Ni duda cabe que los rituales son una de esas derivaciones de la ficción que, así como refuerzan lazos, desencadenan conductas muchas veces inexplicables. Tal celebración de acontecimientos, ya sea a partir de su cronología, recuperación en la memoria o carga simbólica que pueda representar, es un fenómeno del que difícilmente se puede huir. En el marco de la vida al límite en pleno siglo XXI, hay una diversidad de rituales que, sin ánimo de celebrar nada, se ajustan como Dios da entender al trajín diario.
Las vialidades de las ciudades son testigos de actos caóticos y triviales, como esa noble práctica de ceder el paso al conductor que está deseoso de incorporarse a una calle o el gandalla que aprovechó algún resquicio para intentar meterse a la mala, lo que en ambos casos suele traer como resultado la negativa por parte de los parroquianos. En ese mismo contexto, la absurda creencia de que por el mero hecho de encender la direccional surge un salvoconducto mágico, que debería obligar a los demás a detener su marcha y ceder el paso al ocurrente.

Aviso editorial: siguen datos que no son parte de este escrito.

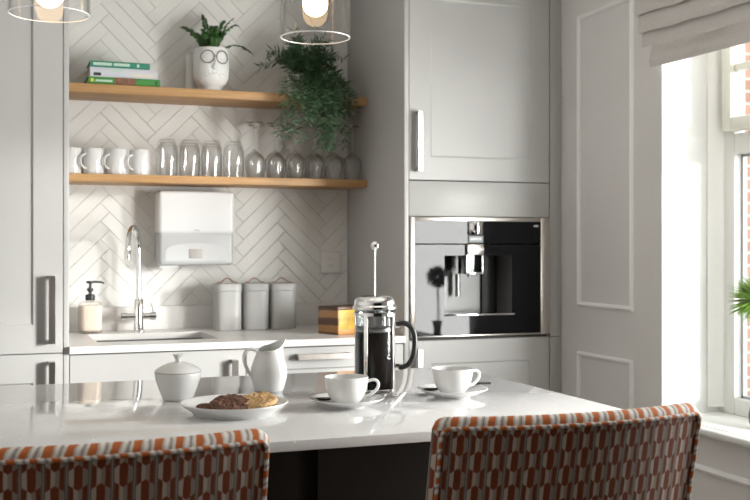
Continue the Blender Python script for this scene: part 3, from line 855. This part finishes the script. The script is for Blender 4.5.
# mixer tap
t = thing('kitchen_tap', 'tall chrome swan neck mixer tap behind the sink', 'tap', (.585,4.200,WT), R(0))
m = MB(); m.lathe([(0,0),(.026,0),(.026,.004),(.019,.007),(.0185,.03),(.0185,.125),(.017,.128),(0,.128)], 28); m.build('body', M['chrome'], t)
dx, dy = -.36, -.933
u = Vector((dx,dy,0))
pts = [Vector((0,0,z)) for z in (.12,.2,.26,.318)]
rr = .088
pts += [Vector((0,0,.318))+u*(rr-rr*math.cos(a))+Vector((0,0,rr*math.sin(a))) for a in [PI*i/18 for i in range(1,19)]]
pts += [pts[-1]+Vector((0,0,-.015)), pts[-1]+Vector((0,0,-.030))]
MB().tube(pts, .0105, 16).build('neck', M['chrome'], t)
e = pts[-1]
MB().lathe([(.008,-.004),(.0125,-.004),(.0128,.028),(.0105,.032)], 20, e).build('aerator', M['chrome'], t)
m = MB(); m.tube([(-.066,0,.060),(0,0,.060)], .0130, 16); m.tube([(-.068,0,.060),(-.046,0,.060)], .0165, 16); m.build('handle', M['chrome'], t)
m = MB(); m.tube([(0,0,.060),(.064,0,.060)], .0130, 16); m.tube([(.044,0,.060),(.066,0,.060)], .0165, 16); m.tube([(.058,0,.066),(.054,-.004,.090),(.050,-.008,.113)], [.0035,.003,.0028], 8); m.build('handle', M['chrome'], t)

# soap dispenser
t = thing('soap_dispenser', 'cream soap bottle with black pump left of the tap', 'soap dispenser', (.402,4.205,WT), R(8))
MB().lathe([(0,0),(.036,0),(.0405,.004),(.0415,.012),(.0415,.108),(.038,.117),(.026,.122),(.015,.125),(.015,.132),(.0,.132)], 36, power=5).build('bottle', M['soapglass'], t)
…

En el ámbito de la gastronomía hay un rutina muy mexicana que obliga a los reunidos en torno al fogón a recetarse por aquí y por allá el “provecho”, cosa que funciona más como un acto inconsciente, que como el sincero deseo de que el tragaldabas en cuestión pueda disfrutar de principio a fin sus alimentos.
El hecho es atroz, porque es muy frecuente que el deseos de provecho agarre con la boca llena al otro obligándole a responder en un escenario a todas las luces incómodo. En ese mismo campo culinario se sitúa quien tiene por tradición dejar medianamente presentable la mesa que se ha usado al finalizar el pipirín, pero hay quienes manifiestan su origen avícola dejando la escena patas arriba.
Este inventario de actos podría parecer trivial, de no ser porque dice mucho de quién los lleva a cabo. Para muestra, está un acto en cuya irrelevancia podría residir la mayor fuente de información sobre una persona.
El destino que tiene un carrito de supermercado una vez que ha cumplido la función de transportar los víveres desde la línea de cajas hasta el automóvil.
Me da la impresión de que la gente podría definirse entre quienes tienen el cuidado de llevar el armatoste al sitio donde ordenadamente se pueden conjuntar, y aquellos a quienes importa dos kilos y medio de vergüenza dejar el carrito botado por ahí, quizá creyendo que por propia voluntad acabará encontrando su camino.
Dice la máxima que los pequeños actos son motivo de las grandes circunstancias, como estas conductas simbólicas, en cuya simpleza reside un caudal de hábitos reveladores.